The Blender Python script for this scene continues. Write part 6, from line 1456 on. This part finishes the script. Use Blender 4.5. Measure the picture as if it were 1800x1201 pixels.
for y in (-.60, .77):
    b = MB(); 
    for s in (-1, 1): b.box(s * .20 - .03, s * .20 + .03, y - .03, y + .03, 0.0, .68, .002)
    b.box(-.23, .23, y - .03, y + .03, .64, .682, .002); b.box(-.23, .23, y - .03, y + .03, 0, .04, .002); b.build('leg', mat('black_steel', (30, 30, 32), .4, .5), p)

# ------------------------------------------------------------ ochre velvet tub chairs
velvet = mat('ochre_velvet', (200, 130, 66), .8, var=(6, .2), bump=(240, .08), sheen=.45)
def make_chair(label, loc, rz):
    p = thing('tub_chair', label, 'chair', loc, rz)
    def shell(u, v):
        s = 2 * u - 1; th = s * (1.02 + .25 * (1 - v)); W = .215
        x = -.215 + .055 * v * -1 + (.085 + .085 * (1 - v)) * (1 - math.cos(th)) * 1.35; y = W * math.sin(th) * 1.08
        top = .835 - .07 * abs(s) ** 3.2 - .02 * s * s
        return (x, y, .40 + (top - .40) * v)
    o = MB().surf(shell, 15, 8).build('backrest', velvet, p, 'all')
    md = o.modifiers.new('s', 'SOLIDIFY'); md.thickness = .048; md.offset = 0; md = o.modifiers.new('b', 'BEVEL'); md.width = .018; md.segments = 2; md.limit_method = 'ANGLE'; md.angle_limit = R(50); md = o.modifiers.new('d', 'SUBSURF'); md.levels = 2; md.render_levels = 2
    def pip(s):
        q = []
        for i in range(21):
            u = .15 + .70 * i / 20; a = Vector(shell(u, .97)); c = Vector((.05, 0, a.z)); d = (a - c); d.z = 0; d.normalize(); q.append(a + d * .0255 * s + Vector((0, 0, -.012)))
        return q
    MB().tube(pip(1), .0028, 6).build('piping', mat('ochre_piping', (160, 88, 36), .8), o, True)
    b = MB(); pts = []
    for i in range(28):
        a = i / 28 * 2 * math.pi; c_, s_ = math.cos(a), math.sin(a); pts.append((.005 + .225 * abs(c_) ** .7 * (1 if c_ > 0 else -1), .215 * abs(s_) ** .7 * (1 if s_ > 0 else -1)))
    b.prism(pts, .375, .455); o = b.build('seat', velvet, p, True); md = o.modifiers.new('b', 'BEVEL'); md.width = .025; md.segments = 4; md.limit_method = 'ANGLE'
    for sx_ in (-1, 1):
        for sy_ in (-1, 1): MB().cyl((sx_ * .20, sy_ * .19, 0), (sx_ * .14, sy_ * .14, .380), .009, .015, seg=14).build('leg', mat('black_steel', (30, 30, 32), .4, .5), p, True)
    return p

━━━

Reproduce the complete data exactly as presented above.

The Blender Python script for this scene continues. Write part 6, from line 1456 on. This part finishes the script. Use Blender 4.5. Measure the picture as if it were 1800x1201 pixels.
for y in (-.60, .77):
    b = MB(); 
    for s in (-1, 1): b.box(s * .20 - .03, s * .20 + .03, y - .03, y + .03, 0.0, .68, .002)
    b.box(-.23, .23, y - .03, y + .03, .64, .682, .002); b.box(-.23, .23, y - .03, y + .03, 0, .04, .002); b.build('leg', mat('black_steel', (30, 30, 32), .4, .5), p)

# ------------------------------------------------------------ ochre velvet tub chairs
velvet = mat('ochre_velvet', (200, 130, 66), .8, var=(6, .2), bump=(240, .08), sheen=.45)
def make_chair(label, loc, rz):
    p = thing('tub_chair', label, 'chair', loc, rz)
    def shell(u, v):
        s = 2 * u - 1; th = s * (1.02 + .25 * (1 - v)); W = .215
        x = -.215 + .055 * v * -1 + (.085 + .085 * (1 - v)) * (1 - math.cos(th)) * 1.35; y = W * math.sin(th) * 1.08
        top = .835 - .07 * abs(s) ** 3.2 - .02 * s * s
        return (x, y, .40 + (top - .40) * v)
    o = MB().surf(shell, 15, 8).build('backrest', velvet, p, 'all')
    md = o.modifiers.new('s', 'SOLIDIFY'); md.thickness = .048; md.offset = 0; md = o.modifiers.new('b', 'BEVEL'); md.width = .018; md.segments = 2; md.limit_method = 'ANGLE'; md.angle_limit = R(50); md = o.modifiers.new('d', 'SUBSURF'); md.levels = 2; md.render_levels = 2
    def pip(s):
        q = []
        for i in range(21):
            u = .15 + .70 * i / 20; a = Vector(shell(u, .97)); c = Vector((.05, 0, a.z)); d = (a - c); d.z = 0; d.normalize(); q.append(a + d * .0255 * s + Vector((0, 0, -.012)))
        return q
    MB().tube(pip(1), .0028, 6).build('piping', mat('ochre_piping', (160, 88, 36), .8), o, True)
    b = MB(); pts = []
    for i in range(28):
        a = i / 28 * 2 * math.pi; c_, s_ = math.cos(a), math.sin(a); pts.append((.005 + .225 * abs(c_) ** .7 * (1 if c_ > 0 else -1), .215 * abs(s_) ** .7 * (1 if s_ > 0 else -1)))
    b.prism(pts, .375, .455); o = b.build('seat', velvet, p, True); md = o.modifiers.new('b', 'BEVEL'); md.width = .025; md.segments = 4; md.limit_method = 'ANGLE'
    for sx_ in (-1, 1):
        for sy_ in (-1, 1): MB().cyl((sx_ * .20, sy_ * .19, 0), (sx_ * .14, sy_ * .14, .380), .009, .015, seg=14).build('leg', mat('black_steel', (30, 30, 32), .4, .5), p, True)
    return p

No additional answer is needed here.